LAS VEGAS, NV - OCTOBER 8: Mourners attend a vigil to mark one week since the mass shooting at the Route 91 Harvest country music festival, on the corner of Sahara Avenue and Las Vegas Boulevard at the north end of the Las Vegas Strip, on October 8, 2017 in Las Vegas, Nevada. On October 1, Stephen Paddock killed 58 people and injured more than 450 after he opened fire on a large crowd at the Route 91 Harvest country music festival. The massacre is one of the deadliest mass shooting events in U.S. history. (Photo by Drew Angerer/Getty Images)

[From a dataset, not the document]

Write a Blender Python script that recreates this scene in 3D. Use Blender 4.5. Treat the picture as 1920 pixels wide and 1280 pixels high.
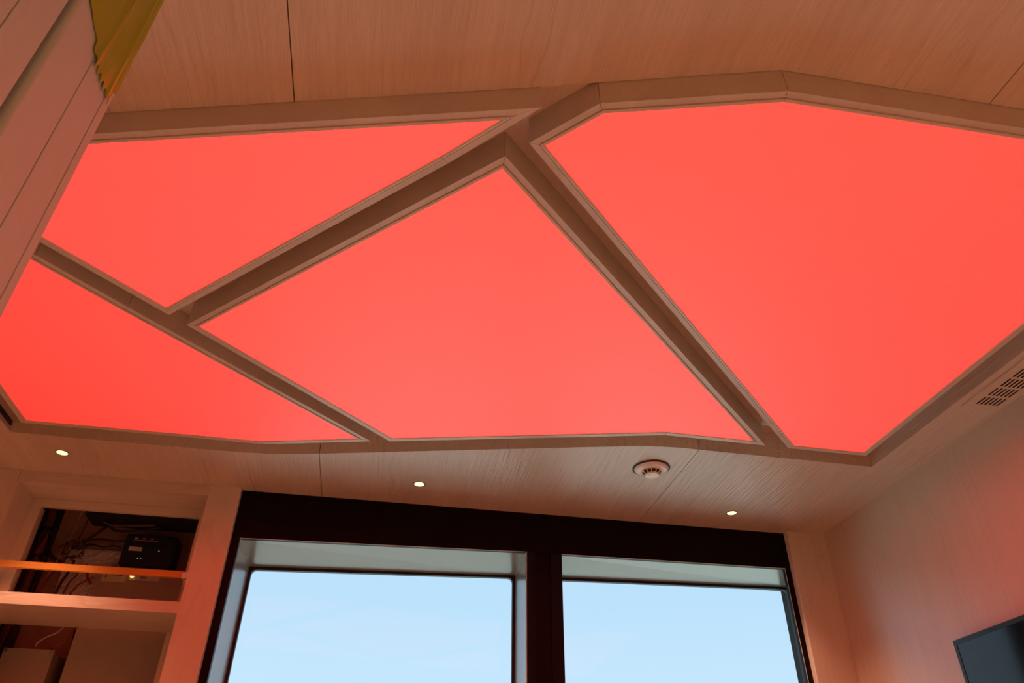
import bpy, bmesh, math, random
from mathutils import Vector, Matrix

# ------------------------------------------------------------------ clear, camera, sky, exposure
for o in list(bpy.data.objects):
    bpy.data.objects.remove(o)
S = bpy.context.scene
COL = S.collection
random.seed(7)
PI = math.pi

cam_data = bpy.data.cameras.new('camera')
cam_data.sensor_width = 36.0
cam_data.lens = 26.257
cam_data.clip_start = 0.02
cam = bpy.data.objects.new('camera', cam_data)
COL.objects.link(cam)
cam.matrix_world = (Matrix.Translation((0, 0, 1.35)) @ Matrix.Rotation(-0.170086, 4, 'Z')
                    @ Matrix.Rotation(PI / 2 + 0.615848, 4, 'X') @ Matrix.Rotation(0.0125531, 4, 'Z'))
S.camera = cam

S.view_settings.view_transform = 'Standard'
S.view_settings.look = 'None'
S.view_settings.exposure = 0.0
S.view_settings.gamma = 1.0
S.view_settings.use_curve_mapping = False

SKY_TOP, SKY_LOW, SEA = (0.53, 0.79, 1.02), (0.70, 0.92, 1.06), (0.50, 0.62, 0.64)
SKY_STRENGTH = 0.99
LAMP_POWER = 128.0          # each recessed downlight
LAMP_COLOUR = (1.0, 0.46, 0.26)
RED = (2.4, 0.027, 0.026)  # deep red light of the membranes
RED_STRENGTH = 1.0

SUN_STRENGTH = 7.2
sun_data = bpy.data.lights.new('sun', 'SUN')  # added to light the unseen ground outside
sun_data.energy = SUN_STRENGTH
sun_data.angle = math.radians(0.6)
sun_data.color = (1.0, 0.99, 0.93)
sun = bpy.data.objects.new('sun', sun_data)
COL.objects.link(sun)
# from the right and a little from behind the building, so it never shines straight in
sun.rotation_euler = Vector((-0.55, 0.16, -0.82)).to_track_quat('-Z', 'Y').to_euler()

w = bpy.data.worlds.new('overcast_sky')
S.world = w
w.use_nodes = True
nt = w.node_tree
nt.nodes.clear()
tc = nt.nodes.new('ShaderNodeTexCoord')
sp = nt.nodes.new('ShaderNodeSeparateXYZ')
rp = nt.nodes.new('ShaderNodeValToRGB')
mr = nt.nodes.new('ShaderNodeMapRange')
mr.inputs['From Min'].default_value = -1
mr.inputs['From Max'].default_value = 1
bg = nt.nodes.new('ShaderNodeBackground')
bg.inputs['Strength'].default_value = SKY_STRENGTH
ow = nt.nodes.new('ShaderNodeOutputWorld')
nt.links.new(tc.outputs['Generated'], sp.inputs[0])
nt.links.new(sp.outputs['Z'], mr.inputs['Value'])
nt.links.new(mr.outputs[0], rp.inputs[0])
nt.links.new(rp.outputs[0], bg.inputs['Color'])
nt.links.new(bg.outputs[0], ow.inputs[0])
e = rp.color_ramp.elements
e[0].position, e[0].color = 0.0, (*SEA, 1)
e[1].position, e[1].color = 1.0, (*SKY_TOP, 1)
for pos, c in ((0.49, SEA), (0.505, SKY_LOW), (0.64, SKY_TOP)):
    k = e.new(pos)
    k.color = (*c, 1)


# ------------------------------------------------------------------ materials
def mat(name, base, rough=0.5, metal=0.0, spec=0.5, emit=None, estr=1.0, var=0.0, bump=0.0, scale=30.0):
    m = bpy.data.materials.new(name)
    m.use_nodes = True
    t = m.node_tree
    b = t.nodes['Principled BSDF']
    b.inputs['Base Color'].default_value = (*base, 1)
    b.inputs['Roughness'].default_value = rough
    b.inputs['Metallic'].default_value = metal
    b.inputs['Specular IOR Level'].default_value = spec
    if emit:
        b.inputs['Emission Color'].default_value = (*emit, 1)
        b.inputs['Emission Strength'].default_value = estr
    if var or bump:
        co = t.nodes.new('ShaderNodeTexCoord')
        n = t.nodes.new('ShaderNodeTexNoise')
        n.inputs['Scale'].default_value = scale
        n.inputs['Detail'].default_value = 4
        t.links.new(co.outputs['Object'], n.inputs['Vector'])
        if var:
            r = t.nodes.new('ShaderNodeMix')
            r.data_type = 'RGBA'
            r.inputs['A'].default_value = (*[c * (1 - var) for c in base], 1)
            r.inputs['B'].default_value = (*[min(1, c * (1 + var)) for c in base], 1)
            t.links.new(n.outputs['Fac'], r.inputs['Factor'])
            t.links.new(r.outputs['Result'], b.inputs['Base Color'])
        if bump:
            bp = t.nodes.new('ShaderNodeBump')
            bp.inputs['Strength'].default_value = bump
            bp.inputs['Distance'].default_value = 0.002
            t.links.new(n.outputs['Fac'], bp.inputs['Height'])
            t.links.new(bp.outputs['Normal'], b.inputs['Normal'])
    return m


def wood(name, axis, light=(0.66, 0.575, 0.485), dark=(0.55, 0.468, 0.385), rough=0.34, relief=0.4, lines=0.75, pore=190.0):
    """limed, brushed oak veneer, grain running along one axis"""
    m = bpy.data.materials.new(name)
    m.use_nodes = True
    t = m.node_tree
    N, L = t.nodes, t.links
    b = N['Principled BSDF']
    co = N.new('ShaderNodeTexCoord')

    def mapped(along, across):
        mp = N.new('ShaderNodeMapping')
        s = [across] * 3
        s['XYZ'.index(axis)] = along
        mp.inputs['Scale'].default_value = s
        L.new(co.outputs['Object'], mp.inputs['Vector'])
        return mp.outputs['Vector']

    def noise(vec, scale, detail, rough_=0.55, dist=0.0):
        n = N.new('ShaderNodeTexNoise')
        n.inputs['Scale'].default_value = scale
        n.inputs['Detail'].default_value = detail
        n.inputs['Roughness'].default_value = rough_
        n.inputs['Distortion'].default_value = dist
        L.new(vec, n.inputs['Vector'])
        return n.outputs['Fac']

    broad = noise(mapped(0.5, 5.0), 1.5, 3, 0.6, 0.4)
    fine = noise(mapped(pore * 0.045, pore), 1.0, 3, 0.6)
    # sparse darker growth lines
    wv = N.new('ShaderNodeTexWave')
    wv.wave_type = 'BANDS'
    wv.bands_direction = {'X': 'Y', 'Y': 'X', 'Z': 'Y'}[axis]
    wv.inputs['Scale'].default_value = 9.0
    wv.inputs['Distortion'].default_value = 9.0
    wv.inputs['Detail'].default_value = 3.0
    wv.inputs['Detail Scale'].default_value = 1.3
    L.new(mapped(0.35, 1.6), wv.inputs['Vector'])
    sharp = N.new('ShaderNodeMapRange')
    sharp.inputs['From Min'].default_value = 0.0
    sharp.inputs['From Max'].default_value = 0.10
    sharp.inputs['To Min'].default_value = 1.0
    sharp.inputs['To Max'].default_value = 0.0
    L.new(wv.outputs['Fac'], sharp.inputs['Value'])
    gate = N.new('ShaderNodeMath')
    gate.operation = 'MULTIPLY'
    L.new(sharp.outputs[0], gate.inputs[0])
    gt = N.new('ShaderNodeMapRange')
    gt.inputs['From Min'].default_value = 0.48
    gt.inputs['From Max'].default_value = 0.62
    L.new(noise(mapped(1.2, 7.0), 1.0, 2), gt.inputs['Value'])
    L.new(gt.outputs[0], gate.inputs[1])

    mixf = N.new('ShaderNodeMath')
    mixf.operation = 'MULTIPLY_ADD'
    L.new(fine, mixf.inputs[0])
    mixf.inputs[1].default_value = 0.45
    half = N.new('ShaderNodeMath')
    half.operation = 'MULTIPLY'
    L.new(broad, half.inputs[0])
    half.inputs[1].default_value = 0.6
    L.new(half.outputs[0], mixf.inputs[2])
    r = N.new('ShaderNodeValToRGB')
    r.color_ramp.elements[0].position, r.color_ramp.elements[0].color = 0.36, (*dark, 1)
    r.color_ramp.elements[1].position, r.color_ramp.elements[1].color = 0.66, (*light, 1)
    L.new(mixf.outputs[0], r.inputs[0])
    mx = N.new('ShaderNodeMix')
    mx.data_type = 'RGBA'
    fm = N.new('ShaderNodeMath')
    fm.operation = 'MULTIPLY'
    fm.inputs[1].default_value = lines * 0.45
    L.new(gate.outputs[0], fm.inputs[0])
    L.new(fm.outputs[0], mx.inputs['Factor'])
    L.new(r.outputs[0], mx.inputs['A'])
    mx.inputs['B'].default_value = (*[c * 0.5 for c in dark], 1)
    L.new(mx.outputs['Result'], b.inputs['Base Color'])
    b.inputs['Roughness'].default_value = rough
    bp = N.new('ShaderNodeBump')
    bp.inputs['Strength'].default_value = relief
    bp.inputs['Distance'].default_value = 0.0025 if axis == 'Y' else 0.0012
    L.new(fine, bp.inputs['Height'])
    L.new(bp.outputs['Normal'], b.inputs['Normal'])
    return m


W_Y = wood('limed_oak_along_room', 'Y', rough=0.28, relief=1.0, lines=0.85, pore=150.0)
W_X = wood('limed_oak_across', 'X')
W_Z = wood('limed_oak_upright', 'Z', light=(0.665, 0.578, 0.495), dark=(0.61, 0.525, 0.44), rough=0.26, relief=0.25, lines=0.3)
W_J = wood('jamb_oak', 'Z', (0.45, 0.55, 0.51), (0.425, 0.515, 0.47), 0.5, 0.1, 0.0)
W_F = wood('frame_oak', 'Y', (0.61, 0.525, 0.44), (0.53, 0.45, 0.37), relief=0.1, lines=0.0)
FLOOR = wood('floor_oak', 'Y', (0.70, 0.56, 0.42), (0.58, 0.45, 0.32), 0.4, 0.2)
PLASTER = mat('painted_wall', (0.62, 0.56, 0.49), 0.7, var=0.04)
DIMWALL = mat('dark_back_wall', (0.14, 0.11, 0.085), 0.6, var=0.05)  # unseen back wall, coloured dark to cut its bounce light
BOUNCE_PAVING = mat('bounce_paving', (0.43, 0.53, 0.47), 0.7, var=0.08, scale=2)
BLACK = mat('black_satin_panel', (0.0045, 0.002, 0.003), 0.45, spec=0.12, var=0.2)
MULL = mat('dark_brown_panel', (0.012, 0.011, 0.016), 0.5, spec=0.08, var=0.2)
GREY = mat('grey_window_lining', (0.27, 0.285, 0.272), 0.22, var=0.05, scale=6)
LINE = mat('bare_metal_edge', (0.75, 0.74, 0.72), 0.35, var=0.04)
RUBBER = mat('window_rubber', (0.012, 0.013, 0.03), 0.5, var=0.2)
VOID = mat('dark_board', (0.02, 0.015, 0.013), 0.8, var=0.3)
BOARD = mat('raw_brown_board', (0.50, 0.32, 0.21), 0.7, var=0.25, scale=14)
WHITE = mat('white_plastic', (0.80, 0.77, 0.72), 0.22, var=0.02)
SLOT = mat('detector_slot', (0.012, 0.011, 0.012), 0.6, var=0.2)
RING = mat('lamp_ring', (0.35, 0.28, 0.20), 0.4, metal=0.4, var=0.05)
TVB = mat('black_bezel', (0.012, 0.014, 0.017), 0.35, var=0.2)
TVS = mat('black_screen', (0.004, 0.004, 0.005), 0.09, var=0.1)
VENT = mat('painted_vent', (0.60, 0.50, 0.40), 0.45, var=0.04)
BAR = mat('orange_varnished_wood', (0.62, 0.27, 0.05), 0.3, var=0.12, scale=20)
CTRL = mat('navy_enclosure', (0.018, 0.022, 0.045), 0.4, var=0.2)
ENCL = mat('grey_brown_steel', (0.42, 0.33, 0.26), 0.5, var=0.06)
ENCL2 = mat('taupe_steel', (0.40, 0.32, 0.26), 0.5, var=0.06)
FOIL = mat('crinkled_white_foil', (0.92, 0.84, 0.80), 0.3, metal=0.1, bump=0.9, scale=22, var=0.06)
PAPER = mat('label_paper', (0.72, 0.60, 0.42), 0.6, var=0.06)
PAPER2 = mat('white_label_paper', (0.74, 0.66, 0.60), 0.6, var=0.05)
INK = mat('ink', (0.06, 0.045, 0.04), 0.7, var=0.2)
REDINK = mat('red_print', (0.75, 0.12, 0.14), 0.6, var=0.2)
SCREW = mat('steel_screw', (0.45, 0.42, 0.40), 0.3, metal=1.0, var=0.1)
CB = mat('black_cable', (0.016, 0.014, 0.014), 0.45, var=0.2)
CR = mat('red_cable', (0.30, 0.03, 0.022), 0.45, var=0.15)
CW = mat('pale_cable', (0.55, 0.47, 0.42), 0.45, var=0.1)
CBR = mat('brown_cable', (0.16, 0.06, 0.035), 0.45, var=0.2)
LED = mat('small_green_lamp', (0.2, 0.25, 0.2), 0.4, emit=(0.5, 0.6, 0.5), estr=0.35, var=0.05)
AMBER_GLINT = mat('amber_glint', (0.8, 0.6, 0.2), 0.4, emit=(1.0, 0.72, 0.22), estr=1.3, var=0.05)  # glow standing in for a downlight's reflection
DISC = mat('lamp_disc', (0.9, 0.85, 0.7), 0.4, emit=(1.0, 0.86, 0.34), estr=2.2, var=0.03)


def glass_mat():
    m = bpy.data.materials.new('window_glass')
    m.use_nodes = True
    t = m.node_tree
    t.nodes.clear()
    out = t.nodes.new('ShaderNodeOutputMaterial')
    tr = t.nodes.new('ShaderNodeBsdfTransparent')
    tr.inputs['Color'].default_value = (0.985, 0.992, 0.99, 1)
    gl = t.nodes.new('ShaderNodeBsdfGlossy')
    gl.inputs['Roughness'].default_value = 0.02
    fr = t.nodes.new('ShaderNodeFresnel')
    fr.inputs['IOR'].default_value = 1.2
    mx = t.nodes.new('ShaderNodeMixShader')
    t.links.new(fr.outputs[0], mx.inputs[0])
    t.links.new(tr.outputs[0], mx.inputs[1])
    t.links.new(gl.outputs[0], mx.inputs[2])
    t.links.new(mx.outputs[0], out.inputs[0])
    return m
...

CARSON CITY, Nev. (AP) — Nevada’s Supreme Court ruled gun manufacturers cannot be held responsible for the deaths in the 2017 mass shooting on the Las Vegas Strip because a state law shields them from liability unless the weapon malfunctions. The parents of a woman who was among the 58 killed that night filed a wrongful death suit against Colt Manufacturing Co. and several other gun manufacturers in 2019. The suit said the gun companies were aware their AR-15s could be easily modified with bump stocks to do so, thereby violating federal and state machinegun prohibitions. The unanimous ruling issued Thursday says Nevada law provides the gun companies immunity from the lawsuit.